Saanich sees path for small-lot developments

Zoning allowing home on smaller lots in McKenzie area could be expanded to other parts of the city

Cam Pringle of Cadillac Homes stands in the middle of the Willowbrook Subdivison off McKenzie Avenue. Pringle’s company built the development under the RS-1 zone

Cam Pringle of Cadillac Homes stands in the middle of the Willowbrook Subdivison off McKenzie Avenue. Pringle’s company built the development under the RS-1 zone

A Saanich councillor is claiming victory, even after council rejected his motion to investigate a measure that promises to improve the supply of affordable housing.

Council Monday voted 8-1 against a motion by Coun. Fred Haynes that asked staff to investigate whether a zone permitting smaller homes on smaller lots could be used in other parts of the municipality.

The zone in question – RS-1 – is a site specific zone in the McKenzie Avenue area that permits single-family dwellings on lots with a minimum size of 3,229 square feet with the gross floor areas of homes not exceeding 1,776 square feet. By comparison, the general, non-site-specific RS-2 zone has a minimum lot size of about 4,300 sq. ft with the gross floor areas of homes not exceeding 2,314 sq. ft.

Haynes and others, including members of the development community, argued Monday that increased use of RS-1 zone could help lower housing costs by allowing smaller houses on smaller and thereby cheaper lots, especially in areas ripe for in-filling.

Council, however, rejected Haynes’ request to investigate the mechanics of spreading the zone after receiving input from staff, including chief administrative officer Paul Thorkelsson, who told council that such a move would not be a wise use of resources, because it would trigger an extensive but unnecessary public consultation process.

“That seems, from my perspective, to be an unfortunate approach in terms of dedicating resources and time to that process, when the tool [RS-1] exists, when it can be done,” he said.

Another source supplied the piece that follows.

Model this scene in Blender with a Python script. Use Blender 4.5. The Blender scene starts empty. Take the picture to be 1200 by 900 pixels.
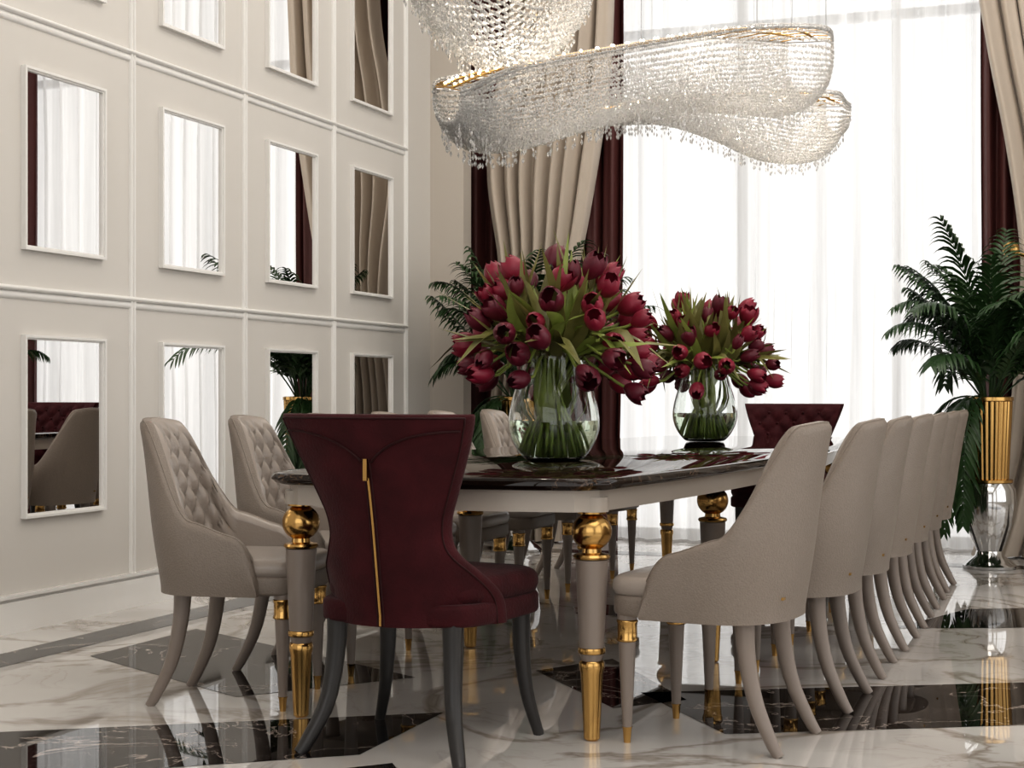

“The market will decide whether it is appropriate or not. The developers can tell us whether they can make money off that kind of thing or whether they want some more density.”

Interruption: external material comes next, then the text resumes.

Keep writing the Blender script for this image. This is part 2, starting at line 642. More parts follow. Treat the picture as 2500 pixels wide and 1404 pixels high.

Haynes, however, said in an interview that Monday’s vote moves the issue ahead.

“I’m very pleased by the outcome of [Monday’s vote], as it confirms that the dream of home ownership remains alive in Saanich,” he said. “Small lots, small homes are the way to have more affordable opportunities for families seeking single-family homes.”

The vote and the preceding debate confirmed that the RS-1 zone is portable, Haynes said.

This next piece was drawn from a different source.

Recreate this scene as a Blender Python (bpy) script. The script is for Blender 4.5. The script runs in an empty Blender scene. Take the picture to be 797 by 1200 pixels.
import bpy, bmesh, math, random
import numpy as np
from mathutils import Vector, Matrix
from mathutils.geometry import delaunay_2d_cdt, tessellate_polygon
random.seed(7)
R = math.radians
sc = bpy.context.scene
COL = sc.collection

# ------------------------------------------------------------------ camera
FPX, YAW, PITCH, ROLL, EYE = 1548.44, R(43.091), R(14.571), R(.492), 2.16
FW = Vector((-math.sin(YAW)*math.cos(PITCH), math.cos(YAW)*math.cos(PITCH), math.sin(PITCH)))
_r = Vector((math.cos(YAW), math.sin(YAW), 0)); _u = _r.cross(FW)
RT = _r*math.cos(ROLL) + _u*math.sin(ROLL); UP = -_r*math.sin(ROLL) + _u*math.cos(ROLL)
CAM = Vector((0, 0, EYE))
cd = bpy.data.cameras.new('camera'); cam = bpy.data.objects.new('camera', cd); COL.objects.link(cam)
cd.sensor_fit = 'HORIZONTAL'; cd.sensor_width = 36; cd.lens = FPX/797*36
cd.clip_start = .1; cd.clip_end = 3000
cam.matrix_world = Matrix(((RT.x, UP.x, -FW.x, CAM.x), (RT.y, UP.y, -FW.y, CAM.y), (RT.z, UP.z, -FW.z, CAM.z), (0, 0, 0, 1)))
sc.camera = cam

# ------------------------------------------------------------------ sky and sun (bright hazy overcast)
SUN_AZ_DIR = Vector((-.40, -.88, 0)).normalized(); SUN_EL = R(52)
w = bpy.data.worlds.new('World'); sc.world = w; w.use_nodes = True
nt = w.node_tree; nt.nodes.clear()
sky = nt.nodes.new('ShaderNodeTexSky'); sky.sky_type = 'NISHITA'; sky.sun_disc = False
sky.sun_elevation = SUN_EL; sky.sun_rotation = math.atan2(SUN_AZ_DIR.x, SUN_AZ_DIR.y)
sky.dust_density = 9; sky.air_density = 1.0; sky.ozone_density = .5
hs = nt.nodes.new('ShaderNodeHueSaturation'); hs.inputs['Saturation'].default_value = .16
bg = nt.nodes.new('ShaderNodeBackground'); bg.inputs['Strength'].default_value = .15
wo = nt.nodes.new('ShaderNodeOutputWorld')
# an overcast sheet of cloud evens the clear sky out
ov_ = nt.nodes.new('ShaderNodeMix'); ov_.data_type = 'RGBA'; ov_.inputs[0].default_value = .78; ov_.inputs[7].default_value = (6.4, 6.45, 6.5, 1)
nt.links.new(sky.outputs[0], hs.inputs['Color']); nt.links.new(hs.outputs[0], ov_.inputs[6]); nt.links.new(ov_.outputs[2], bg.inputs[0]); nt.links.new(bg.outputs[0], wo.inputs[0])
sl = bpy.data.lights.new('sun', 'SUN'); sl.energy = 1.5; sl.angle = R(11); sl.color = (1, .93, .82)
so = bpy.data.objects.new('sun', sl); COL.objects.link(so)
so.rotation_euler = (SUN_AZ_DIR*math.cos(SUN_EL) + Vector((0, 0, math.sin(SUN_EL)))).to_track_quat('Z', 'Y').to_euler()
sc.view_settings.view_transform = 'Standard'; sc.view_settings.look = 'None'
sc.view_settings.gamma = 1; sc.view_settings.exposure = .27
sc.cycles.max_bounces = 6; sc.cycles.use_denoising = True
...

“The onus is now on the neighbourhood and the developer to establish appropriate social licence for these types of development, which would need to be within our core areas, which are supported by the [Official Community Plan] and [Local Area Plans] supported for higher density.”

Cam Pringle of Cadillac Homes, who built Saanich’s only RS-1 zoned housing development near the intersection of McKenzie Avenue and Willowbrook Place and supported Haynes’ motion, praised Monday’s vote.

While acknowledging the defeat of Haynes’ motion, he said the vote paves the way for more affordable housing developments in Saanich similar to other communities with comparable zoning. “I think it is great for us and it’s great for the community,” said Pringle.

Travis Lee, president of Tri-Eagle Development, who had also spoken in favour of the motion, echoed those points.

Developers could apply for an RS-1 zoning to round off a subdivision consisting of larger lots, he said.

Lee, however, also lowered expectations. “I don’t necessarily see it as the main part of a development,” he said.

Ultimately, local conditions would decide whether developers would apply for an RS-1 zone, he said.

Thorkelsson struck a similar tone in his remarks. “It may be that there are neighbourhoods and properties where a small lot zone isn’t going to be applied,” he said. “There are local area plans and zones that establish minimum lot sizes and that is not going to change easily.”

Coun. Leif Wergeland picked up on this point when he said that support for in-filling on smaller lots might be less than anticipated.

“I’m not sure the community will really buy into smaller lots on any scale,” he said.

In-filling smaller lots will impact individuals, he said. “We will hear more about traffic, we will hear more about lowering the costs of their homes and will hear about some things that they might just imagine will happen, but we will hear a lot. And I don’t believe this council is prepared to go there.”

While opposition to Haynes’ motion among his council colleagues was unanimous, their respective reception of his proposal varied.

Coun. Dean Murdock said RS-1 has “merit” and should be made available for potential rezoning leading to smaller, more affordable homes.

“What I am hearing is that there is nothing that prevents that from happening now,” he said.

Coun. Vic Derman, however, cautioned against too much density in light of the region’s straining transportation system.

This commentary, however, drew a sharp rebuke from Casey Edge, executive director of the Victoria Residential Builders Association, who expressed disappointment with council’s refusal to further explore the issue. Edge says council’s attitude towards affordable housing contradicts its concerns about the effects of climate change.

“If you want to discourage carbon emissions from traffic from Langford, communities from the core municipalities have to start to embrace small-lot affordable housing, especially Saanich,” he said.